- Work instructions -
The complete listing should be restated exactly.

_ _ _ _ _ _ _

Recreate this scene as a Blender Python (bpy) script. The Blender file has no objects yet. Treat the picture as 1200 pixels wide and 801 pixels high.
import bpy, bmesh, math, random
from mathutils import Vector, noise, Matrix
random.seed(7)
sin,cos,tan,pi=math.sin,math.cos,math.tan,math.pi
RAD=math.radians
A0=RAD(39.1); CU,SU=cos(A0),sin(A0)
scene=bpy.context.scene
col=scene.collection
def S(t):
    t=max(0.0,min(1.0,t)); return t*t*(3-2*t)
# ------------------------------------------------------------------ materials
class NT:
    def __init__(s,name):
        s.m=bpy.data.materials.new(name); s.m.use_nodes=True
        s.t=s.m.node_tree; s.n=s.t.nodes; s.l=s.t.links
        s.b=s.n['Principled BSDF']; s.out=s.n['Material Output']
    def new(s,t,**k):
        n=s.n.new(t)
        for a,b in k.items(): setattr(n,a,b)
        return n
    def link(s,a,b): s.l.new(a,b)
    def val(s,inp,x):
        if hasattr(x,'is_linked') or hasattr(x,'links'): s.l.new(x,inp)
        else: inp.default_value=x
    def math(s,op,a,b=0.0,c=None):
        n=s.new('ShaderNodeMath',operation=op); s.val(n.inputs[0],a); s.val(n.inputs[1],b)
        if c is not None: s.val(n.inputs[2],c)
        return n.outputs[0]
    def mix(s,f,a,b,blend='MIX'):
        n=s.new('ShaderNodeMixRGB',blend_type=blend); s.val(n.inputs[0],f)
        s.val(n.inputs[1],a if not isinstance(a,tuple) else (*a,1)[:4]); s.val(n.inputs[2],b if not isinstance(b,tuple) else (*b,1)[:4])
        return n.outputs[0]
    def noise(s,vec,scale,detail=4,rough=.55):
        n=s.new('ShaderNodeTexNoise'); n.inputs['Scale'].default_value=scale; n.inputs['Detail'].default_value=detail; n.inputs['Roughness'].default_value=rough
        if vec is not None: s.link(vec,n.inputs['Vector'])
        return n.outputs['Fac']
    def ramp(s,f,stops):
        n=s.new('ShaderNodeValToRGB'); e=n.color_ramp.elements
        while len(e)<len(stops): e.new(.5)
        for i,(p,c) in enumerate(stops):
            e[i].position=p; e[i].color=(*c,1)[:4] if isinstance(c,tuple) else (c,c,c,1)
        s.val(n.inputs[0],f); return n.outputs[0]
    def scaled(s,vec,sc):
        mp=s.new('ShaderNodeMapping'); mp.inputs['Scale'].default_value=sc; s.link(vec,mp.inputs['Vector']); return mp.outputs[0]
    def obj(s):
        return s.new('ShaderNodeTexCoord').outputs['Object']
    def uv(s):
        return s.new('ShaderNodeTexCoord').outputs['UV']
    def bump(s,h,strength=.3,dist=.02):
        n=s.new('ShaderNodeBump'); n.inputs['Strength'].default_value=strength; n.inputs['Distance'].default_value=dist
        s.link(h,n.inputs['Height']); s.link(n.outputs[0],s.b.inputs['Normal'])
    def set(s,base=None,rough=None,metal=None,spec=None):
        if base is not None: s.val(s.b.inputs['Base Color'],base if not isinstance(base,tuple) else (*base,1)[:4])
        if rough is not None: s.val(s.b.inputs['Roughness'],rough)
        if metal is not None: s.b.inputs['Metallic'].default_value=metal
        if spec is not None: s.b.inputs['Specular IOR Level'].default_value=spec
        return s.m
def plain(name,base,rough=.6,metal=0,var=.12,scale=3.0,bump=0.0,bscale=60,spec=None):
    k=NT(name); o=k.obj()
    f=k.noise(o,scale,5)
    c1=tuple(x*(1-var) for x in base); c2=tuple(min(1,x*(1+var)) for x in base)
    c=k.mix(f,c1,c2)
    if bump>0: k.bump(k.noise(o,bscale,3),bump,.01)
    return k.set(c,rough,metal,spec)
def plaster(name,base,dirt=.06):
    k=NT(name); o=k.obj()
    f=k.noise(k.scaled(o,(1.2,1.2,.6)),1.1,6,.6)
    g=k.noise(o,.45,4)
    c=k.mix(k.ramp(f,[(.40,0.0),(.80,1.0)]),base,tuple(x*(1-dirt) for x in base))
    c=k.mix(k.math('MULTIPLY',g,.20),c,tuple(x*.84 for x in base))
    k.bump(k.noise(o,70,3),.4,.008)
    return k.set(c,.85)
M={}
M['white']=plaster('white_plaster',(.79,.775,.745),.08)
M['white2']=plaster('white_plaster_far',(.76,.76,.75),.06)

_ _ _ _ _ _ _

- Written response -
Recreate this scene as a Blender Python (bpy) script. The Blender file has no objects yet. Treat the picture as 1200 pixels wide and 801 pixels high.
import bpy, bmesh, math, random
from mathutils import Vector, noise, Matrix
random.seed(7)
sin,cos,tan,pi=math.sin,math.cos,math.tan,math.pi
RAD=math.radians
A0=RAD(39.1); CU,SU=cos(A0),sin(A0)
scene=bpy.context.scene
col=scene.collection
def S(t):
    t=max(0.0,min(1.0,t)); return t*t*(3-2*t)
# ------------------------------------------------------------------ materials
class NT:
    def __init__(s,name):
        s.m=bpy.data.materials.new(name); s.m.use_nodes=True
        s.t=s.m.node_tree; s.n=s.t.nodes; s.l=s.t.links
        s.b=s.n['Principled BSDF']; s.out=s.n['Material Output']
    def new(s,t,**k):
        n=s.n.new(t)
        for a,b in k.items(): setattr(n,a,b)
        return n
    def link(s,a,b): s.l.new(a,b)
    def val(s,inp,x):
        if hasattr(x,'is_linked') or hasattr(x,'links'): s.l.new(x,inp)
        else: inp.default_value=x
    def math(s,op,a,b=0.0,c=None):
        n=s.new('ShaderNodeMath',operation=op); s.val(n.inputs[0],a); s.val(n.inputs[1],b)
        if c is not None: s.val(n.inputs[2],c)
        return n.outputs[0]
    def mix(s,f,a,b,blend='MIX'):
        n=s.new('ShaderNodeMixRGB',blend_type=blend); s.val(n.inputs[0],f)
        s.val(n.inputs[1],a if not isinstance(a,tuple) else (*a,1)[:4]); s.val(n.inputs[2],b if not isinstance(b,tuple) else (*b,1)[:4])
        return n.outputs[0]
    def noise(s,vec,scale,detail=4,rough=.55):
        n=s.new('ShaderNodeTexNoise'); n.inputs['Scale'].default_value=scale; n.inputs['Detail'].default_value=detail; n.inputs['Roughness'].default_value=rough
        if vec is not None: s.link(vec,n.inputs['Vector'])
        return n.outputs['Fac']
    def ramp(s,f,stops):
        n=s.new('ShaderNodeValToRGB'); e=n.color_ramp.elements
        while len(e)<len(stops): e.new(.5)
        for i,(p,c) in enumerate(stops):
            e[i].position=p; e[i].color=(*c,1)[:4] if isinstance(c,tuple) else (c,c,c,1)
        s.val(n.inputs[0],f); return n.outputs[0]
    def scaled(s,vec,sc):
        mp=s.new('ShaderNodeMapping'); mp.inputs['Scale'].default_value=sc; s.link(vec,mp.inputs['Vector']); return mp.outputs[0]
    def obj(s):
        return s.new('ShaderNodeTexCoord').outputs['Object']
    def uv(s):
        return s.new('ShaderNodeTexCoord').outputs['UV']
    def bump(s,h,strength=.3,dist=.02):
        n=s.new('ShaderNodeBump'); n.inputs['Strength'].default_value=strength; n.inputs['Distance'].default_value=dist
        s.link(h,n.inputs['Height']); s.link(n.outputs[0],s.b.inputs['Normal'])
    def set(s,base=None,rough=None,metal=None,spec=None):
        if base is not None: s.val(s.b.inputs['Base Color'],base if not isinstance(base,tuple) else (*base,1)[:4])
        if rough is not None: s.val(s.b.inputs['Roughness'],rough)
        if metal is not None: s.b.inputs['Metallic'].default_value=metal
        if spec is not None: s.b.inputs['Specular IOR Level'].default_value=spec
        return s.m
def plain(name,base,rough=.6,metal=0,var=.12,scale=3.0,bump=0.0,bscale=60,spec=None):
    k=NT(name); o=k.obj()
    f=k.noise(o,scale,5)
    c1=tuple(x*(1-var) for x in base); c2=tuple(min(1,x*(1+var)) for x in base)
    c=k.mix(f,c1,c2)
    if bump>0: k.bump(k.noise(o,bscale,3),bump,.01)
    return k.set(c,rough,metal,spec)
def plaster(name,base,dirt=.06):
    k=NT(name); o=k.obj()
    f=k.noise(k.scaled(o,(1.2,1.2,.6)),1.1,6,.6)
    g=k.noise(o,.45,4)
    c=k.mix(k.ramp(f,[(.40,0.0),(.80,1.0)]),base,tuple(x*(1-dirt) for x in base))
    c=k.mix(k.math('MULTIPLY',g,.20),c,tuple(x*.84 for x in base))
    k.bump(k.noise(o,70,3),.4,.008)
    return k.set(c,.85)
M={}
M['white']=plaster('white_plaster',(.79,.775,.745),.08)
M['white2']=plaster('white_plaster_far',(.76,.76,.75),.06)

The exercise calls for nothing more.